A very interesting post from Moniales OP about the habit worn by the nuns at the Rosary Shrine in Summit.

I know a little something about them, having worn one many times.
(And no, I don't mean as a costume in productions of Sound of Music, although I have done that, too...)

When I was little, there were Holy Hours with processions in May and October, (with a crowning in May,) and besides the Third Order, in the procession were a dozen or so small children robed as Dominicans, in tiny, authentic habits.

The habits and robes were very beautiful, and very complicated -- it took quite some time for mothers and nuns (externs?) to pin and tie each of us apple-cheeked squirmers into our garb.
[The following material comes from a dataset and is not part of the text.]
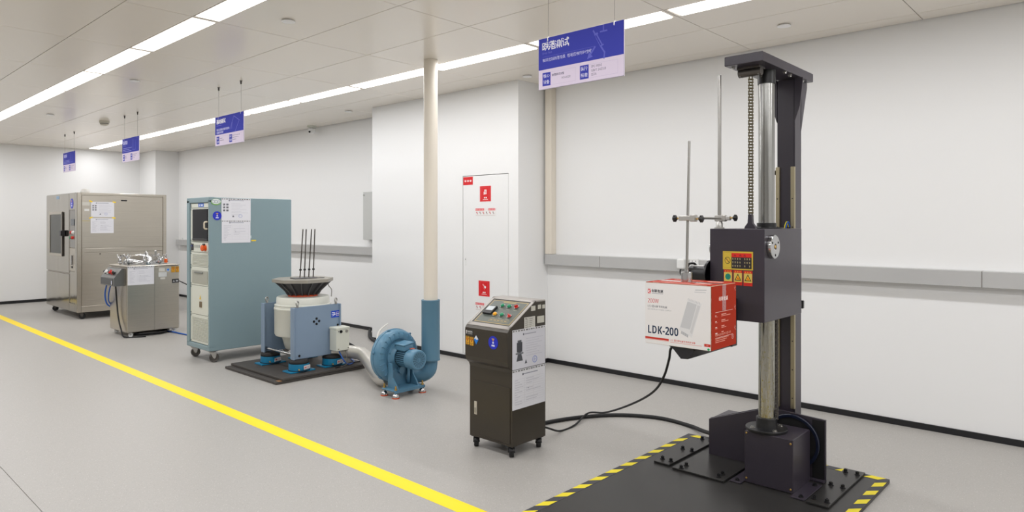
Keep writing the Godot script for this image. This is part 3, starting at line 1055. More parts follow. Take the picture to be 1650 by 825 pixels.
	b = MB.new(); b.bb(x0 + 0.006, x0 + 0.04, 0.225, 0.69, -11.698, -11.418, 0.003)
	put(o, "lower_column_panel", b, PO)
	b = MB.new(); b.bb(x0 - 0.002, x0 + 0.008, 1.37, 1.465, -11.62, -11.455, 0.003)
	put(cp, "touch_screen", b, mat("screen grey", c8(70, 78, 84), 0.15))
	for q in [[1.268, -11.585, "red plastic"], [1.268, -11.5, "white plastic"], [1.192, -11.6, "green plastic"], [1.192, -11.53, "red plastic"]]:
		b = MB.new(); b.lathe(Vector3(x0 + 0.006, q[0], q[1]), Vector3.LEFT, [Vector2(0.026, 0), Vector2(0.026, 0.008), Vector2(0.02, 0.01), Vector2(0.02, 0.024), Vector2(0.016, 0.028), Vector2(0, 0.028)], 16)
		put(cp, "push_button", b, M[q[2]])
	b = MB.new(); b.bb(x0 - 0.014, x0 + 0.004, 0.79, 0.93, -11.59, -11.55, 0.005)
	put(lpn, "latch_handle", b, M["chrome"])
	b = MB.new(); b.bb(x0 - 0.002, x0 + 0.004, 0.74, 0.77, -11.6, -11.54, 0.002)
	put(lpn, "keyhole", b, M["black plastic"])
	round_sticker(o, Vector3(x0 - 0.0005, 1.695, -11.565), Vector3.LEFT, 0.075)
	# warning lamp on the roof
	b = MB.new(); b.lathe(Vector3(3.16, 1.85, -11.62), Vector3.UP, [Vector2(0.06, 0), Vector2(0.06, 0.04), Vector2(0.05, 0.05), Vector2(0.045, 0.062), Vector2(0.02, 0.075), Vector2(0, 0.076)], 20, 0.6)
	put(o, "roof_vent_cap", b, mat("vent cap", c8(206, 204, 198), 0.5))
	for q in [[3.045, -11.385], [3.045, -12.78], [4.14, -11.385], [4.14, -12.78]]:
		caster(o, Vector3(q[0], 0, q[1]), 0.102, 0.042, 0.4, M["dark steel"], M["black rubber"])

# ---------------------------------------------------------------- steel pressure vessel
func pressure_vessel() -> void:
	var x0 := 2.917
	var x1 := 3.54
	var z0 := -9.70
	var z1 := -9.087
	var o := thing("pressure_vessel", "low stainless steel pressure vessel cabinet with a domed lid, on castors", "pressure vessel", Vector3(3.23, 0, -9.4))
	var b := MB.new(); b.bb(x0, x1, 0.055, 0.862, z0, z1, 0.012)
	put(o, "body", b, M["brushed steel"])
	b = MB.new(); b.bb(x0 - 0.008, x1 + 0.004, 0.862, 0.878, z0 - 0.004, z1 + 0.006, 0.005)
	put(o, "top_plate", b, M["brushed steel"])
	b = MB.new(); b.bb(3.237, 3.2395, 0.06, 0.862, z1 - 0.002, z1 + 0.0008)
	put(o, "panel_seam", b, M["dark steel"])
	# lid
	var c := Vector3(3.215, 0.876, -9.4)
	b = MB.new(); b.lathe(c, Vector3.UP, [Vector2(0.25, 0), Vector2(0.25, 0.022), Vector2(0.228, 0.024), Vector2(0.225, 0.05), Vector2(0.215, 0.066), Vector2(0.18, 0.096), Vector2(0.12, 0.122), Vector2(0.06, 0.135), Vector2(0, 0.139)], 40, 0.6)
	var lid := put(o, "lid", b, M["chrome"])
	b = MB.new(); b.tube(MB.curve([c + Vector3(-0.02, 0.05, 0.225), c + Vector3(-0.01, 0.12, 0.19), c + Vector3(0.0, 0.16, 0.1), c + Vector3(0.02, 0.165, 0.02), c + Vector3(0.03, 0.135, -0.02)], 6), 0.009, 8)
	put(lid, "lid_handle", b, M["chrome"])
	b = MB.new(); b.cyl(c + Vector3(0.13, 0.11, 0.05), c + Vector3(0.13, 0.16, 0.05), 0.014, 12, 0.002); b.ball(c + Vector3(0.13, 0.165, 0.05), 0.016, 10)
	put(lid, "valve", b, M["steel"])
	b = MB.new(); b.cyl(c + Vector3(0.2, 0.02, 0.2), c + Vector3(0.2, 0.07, 0.2), 0.02, 12, 0.003)
	put(o, "orange_cap", b, M["orange plastic"], "orange valve cap")
	for k in 8:
		var a := TAU * (k + 0.35) / 8
		var p := c + Vector3(cos(a), 0, sin(a)) * 0.262
		b = MB.new()
		b.cyl(p + Vector3(0, -0.005, 0), p + Vector3(0, 0.11, 0), 0.008, 10)
		b.box(p + Vector3(0, 0.03, 0), Vector3(0.05, 0.02, 0.03), 0.005, Basis(Vector3.UP, -a))
		b.lathe(p + Vector3(0, 0.045, 0), Vector3.UP, [Vector2(0, 0), Vector2(0.02, 0), Vector2(0.022, 0.012), Vector2(0.014, 0.03), Vector2(0.012, 0.04), Vector2(0, 0.04)], 14, 0.7)
		for s in [-1.0, 1.0]:
			var d: Vector3 = Vector3(-sin(a + 0.6 * k), 0, cos(a + 0.6 * k)) * s
			b.tube([p + Vector3(0, 0.075, 0), p + Vector3(0, 0.085, 0) + d * 0.02, p + Vector3(0, 0.118, 0) + d * 0.036], [0.009, 0.009, 0.007], 8)
			b.ball(p + Vector3(0, 0.12, 0) + d * 0.037, 0.0095, 8)
		put(o, "lid_clamp", b, M["chrome"])
	# control box on the front
	b = MB.new()
	var sl := PackedVector2Array([Vector2(0, 0.632), Vector2(0.117, 0.632), Vector2(0.117, 0.846), Vector2(0.085, 0.842), Vector2(0, 0.73)])
	b.prism(sl, Vector3(2.8, 0, -9.66), Vector3.RIGHT, Vector3.UP, Vector3.BACK, 0.5)
	var cb := put(o, "control_box", b, mat("box steel grey", c8(118, 118, 116), 0.34, 0.6))
	b = MB.new(); b.bb(2.7965, 2.8005, 0.645, 0.722, -9.64, -9.2, 0.001)
	put(cb, "front_plate", b, mat("front plate dark", c8(62, 63, 64), 0.35))
	var nrm := Vector3(-0.112, 0.085, 0).normalized()
	var ks := [-9.58, -9.5, -9.42, -9.34, -9.27]
	for i in 5:
		var p := Vector3(2.84, 0.785, ks[i])
		b = MB.new()
		b.lathe(p, nrm, [Vector2(0.024, 0), Vector2(0.024, 0.006), Vector2(0.016, 0.008), Vector2(0.016, 0.03), Vector2(0.013, 0.034), Vector2(0, 0.034)], 14, 0.8)
		if i % 2: b.box(p + nrm * 0.034, Vector3(0.05, 0.02, 0.012), 0.003, Basis(Vector3.BACK, 0.93))
		put(cb, "knob", b, [M["black plastic"], M["white plastic"], M["black plastic"], M["red plastic"], M["black plastic"]][i])
	decal(cb, "small_label", Vector3(2.7955, 0.675, -9.235), 0.03, 0.045, "x", mat("label lilac", c8(200, 204, 222), 0.4))
	# hoses and lead
	b = MB.new(); b.tube(MB.curve([Vector3(2.86, 0.635, -9.62), Vector3(2.85, 0.5, -9.66), Vector3(2.88, 0.38, -9.7), Vector3(2.93, 0.33, -9.715)]), 0.009, 8)
	b.tube(MB.curve([Vector3(2.87, 0.635, -9.5), Vector3(2.86, 0.52, -9.55), Vector3(2.88, 0.42, -9.62), Vector3(2.93, 0.36, -9.71)]), 0.008, 8)
	put(o, "blue_hose", b, M["blue hose"])
	b = MB.new(); b.tube(MB.curve([Vector3(2.87, 0.635, -9.33), Vector3(2.885, 0.45, -9.34), Vector3(2.89, 0.25, -9.3), Vector3(2.885, 0.1, -9.18), Vector3(2.9, 0.012, -9.08), Vector3(3.1, 0.01, -8.98)]), 0.009, 8)
	put(o, "power_lead", b, M["black rubber"])
	# notice, labels, stickers
	var zz := z1 + 0.0012
	decal(o, "paper_notice", Vector3(3.08, 0.75, zz), 0.304, 0.218, "z", paper("paper b2", 1), "white paper notice")
	decal(o, "binder_strip", Vector3(3.08, 0.864, zz + 0.005), 0.31, 0.016, "z", binder_strip())
	decal(o, "data_plate", Vector3(3.325, 0.815, zz), 0.075, 0.042, "z", M["plate pale"])
	decal(o, "data_plate", Vector3(3.335, 0.755, zz), 0.1, 0.06, "z", mat("plate mist", c8(204, 206, 204), 0.4))
	decal(o, "data_plate", Vector3(3.335, 0.706, zz), 0.055, 0.024, "z", M["plate pale"])
	var cv := Canvas.new(64, 64, c8(204, 206, 200))
	cv.poly(PackedVector2Array([Vector2(2, 18), Vector2(32, 2), Vector2(62, 18), Vector2(32, 62)]), c8(24, 110, 210))
	decal(o, "blue_mark", Vector3(3.4, 0.808, zz), 0.036, 0.04, "z", printed("blue mark", cv))
	for i in 2:
		decal(o, "warning_sticker", Vector3(3.462 + i * 0.05, 0.812, zz), 0.045, 0.078, "z", warning_print())
	decal(o, "black_label", Vector3(3.49, 0.664, zz), 0.085, 0.052, "z", black_label_print())
	for q in [[2.965, -9.125], [2.965, -9.63], [3.475, -9.125], [3.475, -9.63]]:
		caster(o, Vector3(q[0], 0, q[1]), 0.056, 0.026, 0.3, M["steel"], M["white plastic"])
	# lead and hose behind, to the blue rack
	var k1 := thing("power_cable", "thin black cable running from the pressure vessel to the blue rack", "cable", Vector3(3.6, 0.5, -8.6))
	b = MB.new(); b.tube(MB.curve([Vector3(3.545, 0.67, -9.2), Vector3(3.6, 0.6, -8.9), Vector3(3.62, 0.5, -8.3), Vector3(3.6, 0.42, -7.38)]), 0.007, 8)
	put(k1, "lead", b, M["black rubber"])
	k1 = thing("air_hose", "blue air hose on the floor between the pressure vessel and the rack", "hose", Vector3(3.5, 0.01, -8.6))
	b = MB.new(); b.tube(MB.curve([Vector3(3.45, 0.009, -9.3), Vector3(3.47, 0.009, -9.0), Vector3(3.5, 0.009, -8.6), Vector3(3.52, 0.009, -8.0), Vector3(3.56, 0.009, -7.5)]), 0.009, 8)
	put(k1, "hose", b, M["blue hose"])
	k1 = thing("coiled_cable", "coil of black cable lying under the steel pressure vessel", "cable", Vector3(3.25, 0.01, -9.2))
	b = MB.new()
	var pts := []
	for i in 50:
		var a := TAU * i / 16.0
		pts.append(Vector3(3.22 + cos(a) * (0.18 + 0.001 * i), 0.009 + 0.0006 * i, -9.2 + sin(a) * (0.12 + 0.0008 * i)))
	b.tube(pts, 0.007, 6)
	put(k1, "lead", b, M["black rubber"])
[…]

My, but we were funny and cute!

(I believe as a worldly and mean-as-a-snake 5 year old, I tried to convince my four-year old brother that they were going to have to save a bald spot in the middle of his head for the occasion. Since the OP priests we knew had no such tonsure, I don't know why he was so easy to convince, but logic never was his strong suit.

I'm spending a lot of time in Purgatory, I fear...)

Lovely bit of (disputed) information about veiling from the combox there, Fr. Martin Farrell,op tells us that the Veil:
... does NOT come from medieval fashion (as did the wimple), but rather is the common element found in all monastic dress, for both men and women, perhaps even as far back as the desert fathers!

The veil is takes its origin from Scripture, actually. It points to the moment in the Sinai Desert when Moses came down from the camp after one of his meetings with God. Proximity to God had so transformed Moses that even his physical appearance changed, and his countenance was so bright that, in order for the people to be able to look at him, he had to veil his head (a factoid referred to in the Transfiguration account in the Gospels).

Religious have always veiled their heads to remind themselves that, like Moses, they dwell in God's presence and are, therefore, to be transformed. So in the East, the veil, for both men and women, has been maintained; in the West, while Relgious women still wear it, for men it has been "replaced" by the hood.